A steep backwardation combined with stronger naphtha prices is damaging blending margins for refiners in Northwest Europe, traders said Thursday.
A backwardated market is one in which the price of a product is lower going forward, so traders prefer to sell gasoline they have in tank, rather than take time blending product which will have lost value.
In addition, when the cost of feedstock naphtha -- a key component used in gasoline blending -- rises in value, it can also narrow the profit margin for making gasoline.
Currently, the gasoline market is in a backwardation of around $15-20/mt between prompt loading dates and the September swap.
Gasoline FOB basis Rotterdam is currently trading at a premium of around $20/mt over the September swap, around $930/mt.
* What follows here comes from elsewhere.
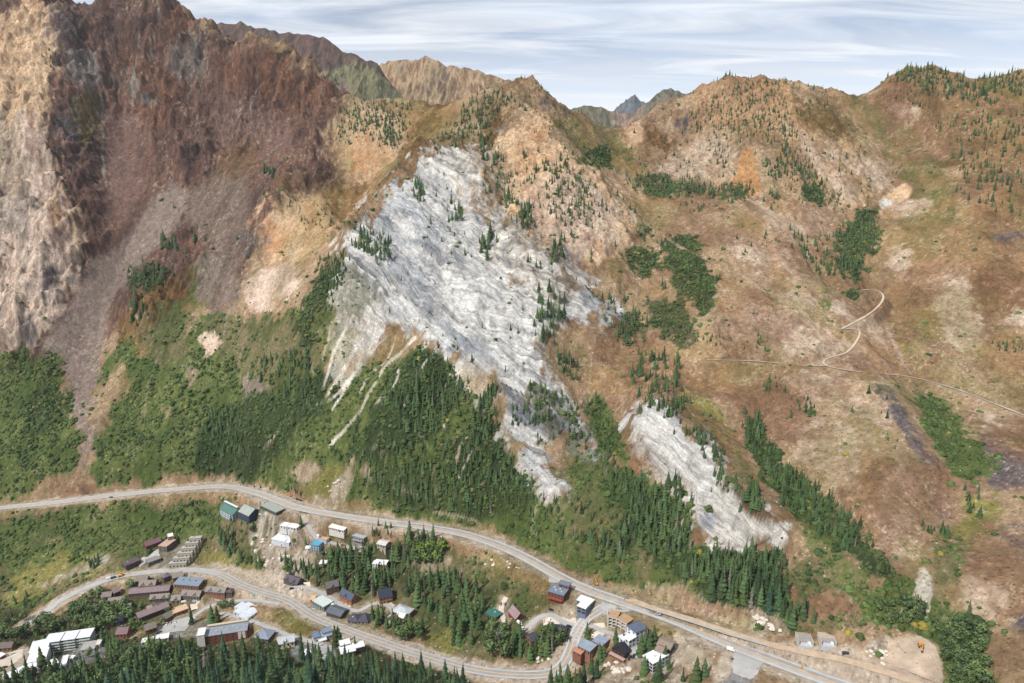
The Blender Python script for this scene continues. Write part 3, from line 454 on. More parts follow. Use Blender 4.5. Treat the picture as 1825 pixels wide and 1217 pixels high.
 ('rubble', [(1040,1180),(1200,1180),(1220,1230),(1050,1230)], 8, 1, .7), ('rubble', [(1000,1060),(1060,1060),(1080,1090),(1040,1110),(1000,1090)], 8, 1, .8), ('meadow', [(900,1205),(980,1210),(940,1240),(860,1240)], 6), ('openshrub', [(1200,1130),(1290,1170),(1300,1210),(1240,1200)], 8, 1, .7),
 ('openshrub', [(180,1050),(300,1025),(410,1045),(400,1075),(330,1110),(270,1130),(200,1130)], 8, 1, .8),
 # ---- bare ground and yards
 ('gravel', [(455,1020),(520,1022),(560,1060),(610,1100),(650,1130),(620,1125),(560,1095),(510,1065),(470,1050),(400,1020),(340,1008),(380,1000)], 4, .3), ('gravel', [(1190,1150),(1240,1145),(1290,1190),(1300,1217),(1230,1200)], 6, .6, .6), ('asphalt', [(1300,1170),(1345,1180),(1352,1217),(1290,1230),(1270,1210)], 4, .4), ('gravel', [(1275,1165),(1310,1165),(1300,1215),(1260,1235)], 5, .5),
 ('dirt', [(1590,1135),(1640,1128),(1680,1160),(1690,1250),(1560,1210),(1480,1180),(1515,1142),(1570,1180)], 4, .3), ('dirt', [(1590,1140),(1640,1135),(1672,1160),(1685,1250),(1560,1200),(1490,1175),(1525,1146),(1570,1175)], 4, .4), ('dirt', [(1060,1042),(1110,1042),(1180,1072),(1200,1090),(1130,1080)], 5, .5), ('gravel', [(1075,1045),(1105,1050),(1130,1062),(1100,1064)], 3, .3), ('rust', [(1620,1140),(1640,1140),(1640,1152),(1618,1150)], 3, .4, .6), ('dirt', [(1325,1145),(1365,1155),(1362,1170),(1330,1165)], 3, .4), ('gravel', [(1480,1150),(1520,1146),(1560,1180),(1500,1175)], 3, .4, .5), ('dirt', [(1400,1150),(1440,1155),(1445,1175),(1400,1170)], 4, .6, .7),
 ('gravel', [(965,1095),(1000,1085),(1040,1100),(1030,1115),(990,1112)], 4, .3), ('asphalt', [(925,1115),(965,1098),(1000,1105),(1030,1118),(1000,1122),(960,1110),(930,1122)], 3, .3), ('gravel', [(925,1125),(960,1115),(945,1130),(925,1150)], 4, .5, .8), ('gravel', [(485,1055),(540,1040),(600,1060),(680,1075),(700,1100),(680,1110),(640,1090)], 3, .3, .5), ('asphalt', [(250,1005),(330,960),(340,990),(290,1020),(240,1035),(220,1040)], 5, .4, .9), ('gravel', [(275,1115),(330,1085),(360,1075),(370,1090),(330,1120),(280,1130)], 4, .4), ('asphalt', [(270,1130),(350,1105),(380,1115),(360,1135),(280,1140)], 3, .3), ('gravel', [(0,1165),(45,1150),(60,1190),(40,1210),(0,1215)], 4, .4), ('asphalt', [(520,1140),(590,1145),(595,1175),(560,1190),(520,1170)], 4, .4), ('asphalt', [(140,1150),(185,1135),(190,1170),(110,1200),(60,1205)], 5, .4, .8), ('gravel', [(1160,1140),(1215,1130),(1225,1150),(1190,1165),(1160,1150)], 4, .5, .8),
]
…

"Blending margins are not good," a Europe-based trader said. "The backwardation makes it very difficult, production is not keeping up with demand."
Low production rates in Amsterdam-Rotterdam-Antwerp are supporting physical barge premiums, traders said.
In addition, rising naphtha prices this week mean feedstocks for the blend pool are more expensive.
The front-month naphtha crack spread -- the value of a refined product relative to the crude it is made from -- has narrowed, and the market has been supported.
The September naphtha crack spread rose above minus $6/barrel this week to be assessed at minus $5.55/b Wednesday.